A: I think the stories of women in mathematics are really emblematic of the challenges women have faced in nearly every field, and their successes are such a triumph in spirit and intellect and tenacity--but at the same time, illustrate how important the societal aspect is in opening doors and keeping them open.

The individual drive has to be there, but Katherine goes to graduate school in the 1960s which was a time when the sciences were seeing an unprecedented surge in government funding across the board and maybe because of this abundance, did open up to women and other minorities more than they had in the past. And then Title IX was passed, which meant suddenly that universities could not discriminate on the basis of sex.

It would have been far more difficult, maybe impossible, for Katherine to have had the career that she did without these factors. I don't think she could have gone to graduate school without funding, for instance, and it's unlikely she would have risen to the ranks that she did without Title IX just because it's unlikely she could have had the start that she did. 

Q: How was the novel's title chosen, and what does it signify for you?

A: Like any writer or artist, I'd love to have a source of divine inspiration--I've always found invocations of the muses absolutely thrilling, but at the same time have always been incredibly resistant to the gesture, I think because it's so gendered, and echoes the expectations we have of female sacrifice for male genius in a way I just can't get on board with.

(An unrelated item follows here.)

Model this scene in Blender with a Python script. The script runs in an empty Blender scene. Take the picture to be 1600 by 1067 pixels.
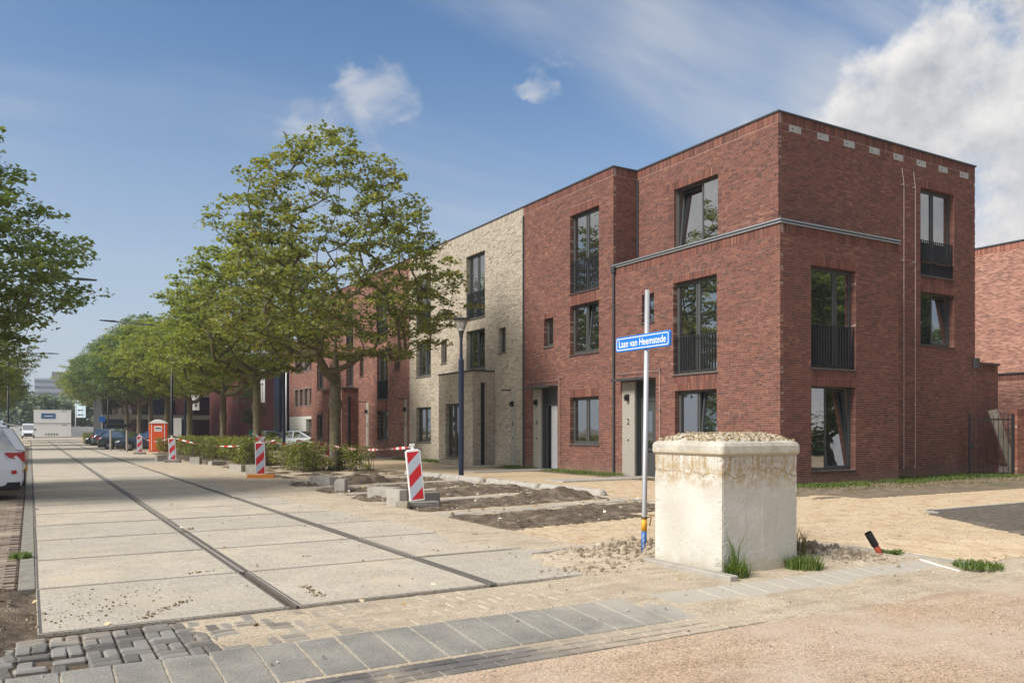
import bpy, math, random
import numpy as np
from mathutils import Vector, Matrix, noise

R = math.radians
scene = bpy.context.scene
col = scene.collection
rng = random.Random(7)

# ------------------------------------------------------------------ camera
cam_d = bpy.data.cameras.new('camera'); cam = bpy.data.objects.new('camera', cam_d); col.objects.link(cam)
cam.location = (0, 0, 1.55); cam.rotation_euler = (R(90), 0, -math.atan(752 / 1279))
cam_d.sensor_width = 36.0; cam_d.lens = 36.0 * 1279 / 1600; cam_d.shift_y = 137.5 / 1600
cam_d.clip_end = 3000; cam_d.clip_start = .1
scene.camera = cam

# ------------------------------------------------------------------ sun and sky
SUN_EL, SUN_AZ = R(42), R(-94)        # azimuth measured from +Y towards +X
sun_dir = Vector((math.sin(SUN_AZ) * math.cos(SUN_EL), math.cos(SUN_AZ) * math.cos(SUN_EL), math.sin(SUN_EL)))
sd = bpy.data.lights.new('sun', 'SUN'); sun = bpy.data.objects.new('sun', sd); col.objects.link(sun)
sd.energy = 3.0; sd.angle = R(18); sd.color = (1, .955, .885)
sun.rotation_euler = sun_dir.to_track_quat('Z', 'Y').to_euler()
sun.location = sun_dir * 60

vs = scene.view_settings
vs.view_transform = 'Standard'; vs.look = 'None'; vs.gamma = 1; vs.use_curve_mapping = False
vs.exposure = 0.86
scene.cycles.max_bounces = 6; scene.cycles.diffuse_bounces = 3; scene.cycles.glossy_bounces = 3
scene.cycles.transmission_bounces = 4; scene.cycles.transparent_max_bounces = 6
scene.cycles.use_denoising = True; scene.cycles.sample_clamp_indirect = 8


class NT:
    """small helper round a node tree"""
    def __init__(s, tree): s.t = tree
    def n(s, typ, ins=None, **kw):
        nd = s.t.nodes.new(typ)
        for k, v in kw.items(): setattr(nd, k, v)
        for k, v in (ins or {}).items():
            if isinstance(v, bpy.types.NodeSocket): s.t.links.new(v, nd.inputs[k])
            else: nd.inputs[k].default_value = v
        return nd
    def math(s, op, a, b=0.0, c=0.0, clamp=False):
        nd = s.n('ShaderNodeMath', {0: a, 1: b, 2: c}, operation=op); nd.use_clamp = clamp
        return nd.outputs[0]
    def vmath(s, op, a, b=(0, 0, 0)):
        nd = s.n('ShaderNodeVectorMath', {0: a, 1: b}, operation=op)
        return nd
    def ramp(s, fac, stops, interp='LINEAR'):
        nd = s.n('ShaderNodeValToRGB', {0: fac}); cr = nd.color_ramp; cr.interpolation = interp
        while len(cr.elements) < len(stops): cr.elements.new(.5)
        for e, (p, c) in zip(cr.elements, stops):
            e.position = p; e.color = (*c, 1) if len(c) == 3 else c
        return nd.outputs[0]
    def mix(s, fac, a, b, blend='MIX'):
        nd = s.n('ShaderNodeMix', data_type='RGBA', blend_type=blend)
        for k, v in ((0, fac), (6, a), (7, b)):
            if isinstance(v, bpy.types.NodeSocket): s.t.links.new(v, nd.inputs[k])
            else: nd.inputs[k].default_value = (*v, 1) if isinstance(v, tuple) and len(v) == 3 else v
        return nd.outputs[2]
    def noise(s, vec, scale, detail=4, rough=.55, dist=0):
        return s.n('ShaderNodeTexNoise', {'Vector': vec, 'Scale': scale, 'Detail': detail, 'Roughness': rough, 'Distortion': dist}).outputs[0]
    def smooth(s, x, a, b):
        return s.n('ShaderNodeMapRange', {0: x, 1: a, 2: b, 3: 0.0, 4: 1.0}, interpolation_type='SMOOTHSTEP').outputs[0]


def dirv(az, el):
    return Vector((math.sin(R(az)) * math.cos(R(el)), math.cos(R(az)) * math.cos(R(el)), math.sin(R(el))))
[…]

I do think girls are still encouraged to aspire to being "the muse" or the inspiration for someone else, and while I don't think the two are mutually exclusive, actually--you can both inspire and be inspired to create--in this book I wanted to write about a "muse" who rejects the duty to inspire others, and chooses to create what she wants herself. 

Q: What kind of research did you need to do to write the novel, and did you learn anything that particularly surprised you?

A: I read lots of biographies of mathematicians and books on women in higher education, and I traveled to Germany and visited universities and archives, and I spent a semester at the Institute for Advanced Study in Princeton, researching arguably the most influential woman mathematician in history, Emmy Noether.

I was really shocked to discover that so many elite universities like Princeton and Yale didn't accept women until 1969 and that they were early for the Ivies! 

Q: What are you working on now?

A: Oh, what I'm working on now is too new and tender yet to discuss in public! But hopefully it will take root and grow!